━━ Dataset content ━━
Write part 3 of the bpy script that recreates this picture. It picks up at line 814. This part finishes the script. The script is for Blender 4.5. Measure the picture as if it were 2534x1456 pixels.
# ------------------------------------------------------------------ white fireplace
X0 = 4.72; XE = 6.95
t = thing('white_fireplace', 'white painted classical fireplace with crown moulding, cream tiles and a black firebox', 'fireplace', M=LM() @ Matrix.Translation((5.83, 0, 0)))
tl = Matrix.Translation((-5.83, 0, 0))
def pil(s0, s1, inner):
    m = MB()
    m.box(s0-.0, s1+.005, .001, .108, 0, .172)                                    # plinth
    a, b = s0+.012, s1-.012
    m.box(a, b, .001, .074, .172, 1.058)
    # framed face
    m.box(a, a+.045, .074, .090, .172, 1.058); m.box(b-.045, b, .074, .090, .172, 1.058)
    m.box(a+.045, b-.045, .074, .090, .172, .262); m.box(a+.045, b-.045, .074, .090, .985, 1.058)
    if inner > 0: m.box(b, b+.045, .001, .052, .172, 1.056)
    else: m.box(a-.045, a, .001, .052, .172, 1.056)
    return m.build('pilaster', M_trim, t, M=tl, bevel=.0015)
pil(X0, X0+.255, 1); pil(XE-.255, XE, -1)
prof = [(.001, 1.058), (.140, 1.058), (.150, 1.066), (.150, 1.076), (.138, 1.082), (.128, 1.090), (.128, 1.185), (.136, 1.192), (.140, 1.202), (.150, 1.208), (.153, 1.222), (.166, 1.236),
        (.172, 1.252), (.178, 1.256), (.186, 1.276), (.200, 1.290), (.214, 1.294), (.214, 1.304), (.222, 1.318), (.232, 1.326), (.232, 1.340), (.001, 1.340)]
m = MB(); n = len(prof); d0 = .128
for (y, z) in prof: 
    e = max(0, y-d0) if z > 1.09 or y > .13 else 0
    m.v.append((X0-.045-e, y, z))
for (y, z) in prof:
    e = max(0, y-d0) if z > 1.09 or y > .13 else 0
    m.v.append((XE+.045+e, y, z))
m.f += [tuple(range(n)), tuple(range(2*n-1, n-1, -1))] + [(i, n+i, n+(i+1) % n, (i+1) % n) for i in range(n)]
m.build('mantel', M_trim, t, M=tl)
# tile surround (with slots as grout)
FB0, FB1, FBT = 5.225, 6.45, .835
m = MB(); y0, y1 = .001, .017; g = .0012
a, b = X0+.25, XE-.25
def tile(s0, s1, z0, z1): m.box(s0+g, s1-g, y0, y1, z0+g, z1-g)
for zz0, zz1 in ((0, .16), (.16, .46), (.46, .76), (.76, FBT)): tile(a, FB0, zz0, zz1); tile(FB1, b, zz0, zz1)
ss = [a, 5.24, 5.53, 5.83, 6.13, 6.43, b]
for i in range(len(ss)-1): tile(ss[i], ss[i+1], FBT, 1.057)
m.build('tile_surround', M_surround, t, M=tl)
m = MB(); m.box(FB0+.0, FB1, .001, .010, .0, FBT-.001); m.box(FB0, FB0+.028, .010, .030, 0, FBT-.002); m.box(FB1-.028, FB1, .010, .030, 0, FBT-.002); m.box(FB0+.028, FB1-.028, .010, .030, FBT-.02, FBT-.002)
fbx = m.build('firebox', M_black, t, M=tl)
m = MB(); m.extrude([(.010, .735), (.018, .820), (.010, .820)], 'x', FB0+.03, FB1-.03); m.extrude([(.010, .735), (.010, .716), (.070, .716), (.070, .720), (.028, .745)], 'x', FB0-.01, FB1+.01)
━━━
**Exercise details:** Please reproduce every line of the material word for word.

**Answer to the exercise:**
Write part 3 of the bpy script that recreates this picture. It picks up at line 814. This part finishes the script. The script is for Blender 4.5. Measure the picture as if it were 2534x1456 pixels.
# ------------------------------------------------------------------ white fireplace
X0 = 4.72; XE = 6.95
t = thing('white_fireplace', 'white painted classical fireplace with crown moulding, cream tiles and a black firebox', 'fireplace', M=LM() @ Matrix.Translation((5.83, 0, 0)))
tl = Matrix.Translation((-5.83, 0, 0))
def pil(s0, s1, inner):
    m = MB()
    m.box(s0-.0, s1+.005, .001, .108, 0, .172)                                    # plinth
    a, b = s0+.012, s1-.012
    m.box(a, b, .001, .074, .172, 1.058)
    # framed face
    m.box(a, a+.045, .074, .090, .172, 1.058); m.box(b-.045, b, .074, .090, .172, 1.058)
    m.box(a+.045, b-.045, .074, .090, .172, .262); m.box(a+.045, b-.045, .074, .090, .985, 1.058)
    if inner > 0: m.box(b, b+.045, .001, .052, .172, 1.056)
    else: m.box(a-.045, a, .001, .052, .172, 1.056)
    return m.build('pilaster', M_trim, t, M=tl, bevel=.0015)
pil(X0, X0+.255, 1); pil(XE-.255, XE, -1)
prof = [(.001, 1.058), (.140, 1.058), (.150, 1.066), (.150, 1.076), (.138, 1.082), (.128, 1.090), (.128, 1.185), (.136, 1.192), (.140, 1.202), (.150, 1.208), (.153, 1.222), (.166, 1.236),
        (.172, 1.252), (.178, 1.256), (.186, 1.276), (.200, 1.290), (.214, 1.294), (.214, 1.304), (.222, 1.318), (.232, 1.326), (.232, 1.340), (.001, 1.340)]
m = MB(); n = len(prof); d0 = .128
for (y, z) in prof: 
    e = max(0, y-d0) if z > 1.09 or y > .13 else 0
    m.v.append((X0-.045-e, y, z))
for (y, z) in prof:
    e = max(0, y-d0) if z > 1.09 or y > .13 else 0
    m.v.append((XE+.045+e, y, z))
m.f += [tuple(range(n)), tuple(range(2*n-1, n-1, -1))] + [(i, n+i, n+(i+1) % n, (i+1) % n) for i in range(n)]
m.build('mantel', M_trim, t, M=tl)
# tile surround (with slots as grout)
FB0, FB1, FBT = 5.225, 6.45, .835
m = MB(); y0, y1 = .001, .017; g = .0012
a, b = X0+.25, XE-.25
def tile(s0, s1, z0, z1): m.box(s0+g, s1-g, y0, y1, z0+g, z1-g)
for zz0, zz1 in ((0, .16), (.16, .46), (.46, .76), (.76, FBT)): tile(a, FB0, zz0, zz1); tile(FB1, b, zz0, zz1)
ss = [a, 5.24, 5.53, 5.83, 6.13, 6.43, b]
for i in range(len(ss)-1): tile(ss[i], ss[i+1], FBT, 1.057)
m.build('tile_surround', M_surround, t, M=tl)
m = MB(); m.box(FB0+.0, FB1, .001, .010, .0, FBT-.001); m.box(FB0, FB0+.028, .010, .030, 0, FBT-.002); m.box(FB1-.028, FB1, .010, .030, 0, FBT-.002); m.box(FB0+.028, FB1-.028, .010, .030, FBT-.02, FBT-.002)
fbx = m.build('firebox', M_black, t, M=tl)
m = MB(); m.extrude([(.010, .735), (.018, .820), (.010, .820)], 'x', FB0+.03, FB1-.03); m.extrude([(.010, .735), (.010, .716), (.070, .716), (.070, .720), (.028, .745)], 'x', FB0-.01, FB1+.01)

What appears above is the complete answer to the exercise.